From 1880 to 1910, 20 million Europeans, including four million Italians, fled poverty and famine for the United States.
The overwhelming demand for unskilled labor and the desperation of people willing to risk the journey began a period of enormous migration from Europe to the United States. By 1840, the average mortality rate on ships transporting immigrants across the Atlantic Ocean to the U.S. was 10%. In 1847, 5,000 passengers died aboard ships carrying immigrants to the U.S. Still, many immigrants believed that surviving the voyage was better than their chances if they stayed in their hometowns.
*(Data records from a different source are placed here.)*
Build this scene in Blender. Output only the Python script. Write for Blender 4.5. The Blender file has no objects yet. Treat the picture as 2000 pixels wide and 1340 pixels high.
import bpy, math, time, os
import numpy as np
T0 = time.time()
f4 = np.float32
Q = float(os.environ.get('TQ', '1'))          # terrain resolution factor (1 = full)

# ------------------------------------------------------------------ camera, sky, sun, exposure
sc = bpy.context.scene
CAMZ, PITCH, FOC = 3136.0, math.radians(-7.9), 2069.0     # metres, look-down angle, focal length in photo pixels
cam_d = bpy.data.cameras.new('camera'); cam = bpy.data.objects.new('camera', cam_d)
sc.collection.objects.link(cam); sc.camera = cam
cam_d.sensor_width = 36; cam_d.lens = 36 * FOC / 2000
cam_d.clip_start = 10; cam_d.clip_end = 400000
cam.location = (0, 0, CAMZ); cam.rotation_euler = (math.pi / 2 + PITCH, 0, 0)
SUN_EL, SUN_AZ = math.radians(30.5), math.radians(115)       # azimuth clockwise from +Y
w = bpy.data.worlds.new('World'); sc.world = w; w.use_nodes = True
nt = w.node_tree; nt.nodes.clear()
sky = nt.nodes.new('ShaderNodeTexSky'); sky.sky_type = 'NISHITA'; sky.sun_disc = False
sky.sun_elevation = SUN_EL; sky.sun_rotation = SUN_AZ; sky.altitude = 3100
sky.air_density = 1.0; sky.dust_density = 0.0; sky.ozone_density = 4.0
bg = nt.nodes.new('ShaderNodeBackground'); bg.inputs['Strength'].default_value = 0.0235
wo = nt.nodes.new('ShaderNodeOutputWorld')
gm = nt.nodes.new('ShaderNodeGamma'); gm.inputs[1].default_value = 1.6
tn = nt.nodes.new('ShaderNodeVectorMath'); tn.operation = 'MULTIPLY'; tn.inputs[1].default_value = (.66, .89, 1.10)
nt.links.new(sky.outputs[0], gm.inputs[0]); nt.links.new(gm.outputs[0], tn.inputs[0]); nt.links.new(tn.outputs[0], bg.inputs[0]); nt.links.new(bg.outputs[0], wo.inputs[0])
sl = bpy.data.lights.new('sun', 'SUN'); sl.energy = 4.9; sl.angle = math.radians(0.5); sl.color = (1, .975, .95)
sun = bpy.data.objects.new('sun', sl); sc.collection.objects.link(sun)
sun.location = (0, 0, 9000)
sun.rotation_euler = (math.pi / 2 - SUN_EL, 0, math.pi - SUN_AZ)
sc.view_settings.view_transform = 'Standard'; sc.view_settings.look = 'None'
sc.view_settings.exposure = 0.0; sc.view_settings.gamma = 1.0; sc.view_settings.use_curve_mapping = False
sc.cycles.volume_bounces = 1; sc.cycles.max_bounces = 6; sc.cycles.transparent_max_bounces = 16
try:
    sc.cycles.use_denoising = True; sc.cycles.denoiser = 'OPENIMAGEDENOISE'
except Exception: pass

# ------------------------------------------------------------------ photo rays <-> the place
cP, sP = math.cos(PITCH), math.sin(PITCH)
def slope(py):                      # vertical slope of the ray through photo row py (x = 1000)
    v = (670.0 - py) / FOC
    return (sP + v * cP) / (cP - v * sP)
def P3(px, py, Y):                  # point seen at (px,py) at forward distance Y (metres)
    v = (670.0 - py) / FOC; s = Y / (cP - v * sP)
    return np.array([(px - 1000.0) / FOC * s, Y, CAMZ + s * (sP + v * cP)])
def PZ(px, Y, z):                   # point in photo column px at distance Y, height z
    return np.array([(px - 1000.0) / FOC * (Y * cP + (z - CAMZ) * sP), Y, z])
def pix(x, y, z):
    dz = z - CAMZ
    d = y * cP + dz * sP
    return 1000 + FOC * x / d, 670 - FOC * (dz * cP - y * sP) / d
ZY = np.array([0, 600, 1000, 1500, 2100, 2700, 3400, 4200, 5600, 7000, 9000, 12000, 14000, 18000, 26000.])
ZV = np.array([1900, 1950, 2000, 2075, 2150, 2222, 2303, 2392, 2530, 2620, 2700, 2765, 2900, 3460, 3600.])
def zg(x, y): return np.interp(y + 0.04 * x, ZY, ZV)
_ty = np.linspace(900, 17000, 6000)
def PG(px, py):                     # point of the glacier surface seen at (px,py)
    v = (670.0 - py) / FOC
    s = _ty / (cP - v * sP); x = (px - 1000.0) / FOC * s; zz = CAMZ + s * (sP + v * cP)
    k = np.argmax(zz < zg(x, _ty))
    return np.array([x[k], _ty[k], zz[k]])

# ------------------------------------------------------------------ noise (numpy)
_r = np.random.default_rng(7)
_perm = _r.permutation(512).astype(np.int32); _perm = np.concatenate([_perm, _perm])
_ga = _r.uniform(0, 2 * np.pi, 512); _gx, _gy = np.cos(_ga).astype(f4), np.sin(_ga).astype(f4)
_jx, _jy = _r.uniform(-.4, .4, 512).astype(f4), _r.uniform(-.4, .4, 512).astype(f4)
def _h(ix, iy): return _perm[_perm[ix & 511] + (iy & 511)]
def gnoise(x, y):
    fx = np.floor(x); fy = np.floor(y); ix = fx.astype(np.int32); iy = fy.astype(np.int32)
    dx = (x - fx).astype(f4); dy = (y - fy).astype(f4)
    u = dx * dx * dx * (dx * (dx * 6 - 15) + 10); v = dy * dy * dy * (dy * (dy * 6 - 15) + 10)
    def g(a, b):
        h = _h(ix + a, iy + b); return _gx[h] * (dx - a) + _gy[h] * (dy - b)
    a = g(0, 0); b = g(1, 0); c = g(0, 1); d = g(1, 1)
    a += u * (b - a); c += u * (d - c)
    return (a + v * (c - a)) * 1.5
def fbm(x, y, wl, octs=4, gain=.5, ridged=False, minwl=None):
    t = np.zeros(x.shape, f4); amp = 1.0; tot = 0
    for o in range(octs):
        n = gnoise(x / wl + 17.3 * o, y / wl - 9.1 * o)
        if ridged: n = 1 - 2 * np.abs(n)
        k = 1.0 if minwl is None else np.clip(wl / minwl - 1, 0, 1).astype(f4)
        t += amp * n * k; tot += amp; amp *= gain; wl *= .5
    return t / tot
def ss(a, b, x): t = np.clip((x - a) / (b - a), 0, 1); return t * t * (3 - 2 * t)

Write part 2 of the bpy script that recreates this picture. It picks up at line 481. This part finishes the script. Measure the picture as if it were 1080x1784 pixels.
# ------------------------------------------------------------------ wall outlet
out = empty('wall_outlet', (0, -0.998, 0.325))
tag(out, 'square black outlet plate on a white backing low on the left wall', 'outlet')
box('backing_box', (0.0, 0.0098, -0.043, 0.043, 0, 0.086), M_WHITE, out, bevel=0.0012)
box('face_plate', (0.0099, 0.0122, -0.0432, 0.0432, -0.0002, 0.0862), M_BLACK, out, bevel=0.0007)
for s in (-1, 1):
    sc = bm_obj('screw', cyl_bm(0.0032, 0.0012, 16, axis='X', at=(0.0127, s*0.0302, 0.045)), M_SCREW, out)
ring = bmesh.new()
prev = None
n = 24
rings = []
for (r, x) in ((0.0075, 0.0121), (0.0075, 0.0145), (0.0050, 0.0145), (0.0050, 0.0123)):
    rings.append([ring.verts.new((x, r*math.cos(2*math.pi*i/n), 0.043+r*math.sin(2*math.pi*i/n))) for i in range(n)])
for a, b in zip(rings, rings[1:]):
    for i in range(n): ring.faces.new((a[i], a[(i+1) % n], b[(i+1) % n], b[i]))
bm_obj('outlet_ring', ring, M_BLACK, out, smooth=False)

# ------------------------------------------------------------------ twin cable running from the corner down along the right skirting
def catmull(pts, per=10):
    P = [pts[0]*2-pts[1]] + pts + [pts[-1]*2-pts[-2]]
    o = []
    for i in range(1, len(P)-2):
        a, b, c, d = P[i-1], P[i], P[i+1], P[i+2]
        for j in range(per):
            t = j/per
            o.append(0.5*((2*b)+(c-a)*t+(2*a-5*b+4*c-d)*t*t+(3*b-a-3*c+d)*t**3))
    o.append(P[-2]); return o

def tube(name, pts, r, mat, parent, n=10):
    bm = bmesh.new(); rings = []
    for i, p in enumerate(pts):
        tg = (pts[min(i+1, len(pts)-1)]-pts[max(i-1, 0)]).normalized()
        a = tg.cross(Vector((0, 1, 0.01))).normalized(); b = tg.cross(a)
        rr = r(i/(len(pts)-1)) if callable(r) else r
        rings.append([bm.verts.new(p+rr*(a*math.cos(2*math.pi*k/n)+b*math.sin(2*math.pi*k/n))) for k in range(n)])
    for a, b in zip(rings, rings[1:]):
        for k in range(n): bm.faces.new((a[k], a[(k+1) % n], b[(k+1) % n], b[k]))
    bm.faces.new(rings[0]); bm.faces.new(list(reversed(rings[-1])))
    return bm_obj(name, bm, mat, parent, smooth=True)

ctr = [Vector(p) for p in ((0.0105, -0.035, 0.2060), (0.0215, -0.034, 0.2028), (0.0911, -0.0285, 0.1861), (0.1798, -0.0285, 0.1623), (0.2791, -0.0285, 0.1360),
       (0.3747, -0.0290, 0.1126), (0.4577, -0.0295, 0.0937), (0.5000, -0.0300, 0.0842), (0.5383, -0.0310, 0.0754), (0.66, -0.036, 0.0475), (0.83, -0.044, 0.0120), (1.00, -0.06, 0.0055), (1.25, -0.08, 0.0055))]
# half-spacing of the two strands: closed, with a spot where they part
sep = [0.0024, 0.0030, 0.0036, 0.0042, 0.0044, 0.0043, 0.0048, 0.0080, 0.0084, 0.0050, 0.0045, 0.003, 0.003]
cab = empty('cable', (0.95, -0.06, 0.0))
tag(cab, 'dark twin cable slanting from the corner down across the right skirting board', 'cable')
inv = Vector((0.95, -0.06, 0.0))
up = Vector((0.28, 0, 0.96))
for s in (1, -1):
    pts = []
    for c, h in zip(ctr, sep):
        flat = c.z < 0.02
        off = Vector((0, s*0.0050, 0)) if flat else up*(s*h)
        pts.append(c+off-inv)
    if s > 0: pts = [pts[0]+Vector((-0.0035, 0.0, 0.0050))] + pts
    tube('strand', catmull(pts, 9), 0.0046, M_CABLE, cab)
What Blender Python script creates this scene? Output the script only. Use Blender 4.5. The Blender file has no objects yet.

Anti-immigration sentiment, World Wars, the Great Depression, epidemics, and participation in the dynamic second industrialization of America would alter the lives of immigrant families, advancing some and creating disappointment for others. Along the way, the Catholic Church played a decisive spiritual and social role in the families of immigrants. The book describes how the universality of the church provided consistency across country and community borders.
The non-fiction, historical narrative about the Giovanni and Rosaria di Bartolomeo family, Giovanni's Last Shoe, begins in 1696 and details Giovanni and Rosaria di Bartolomeos' immigration from Torre de Passeri, Italy, through Ellis Island, Brooklyn, New York, and Jersey City, New Jersey to Baltimore, Maryland.
Giovanni's Last Shoe provides the reader with 325 years of ancestral history supported by historical documents, illustrative maps, and first-person accounts.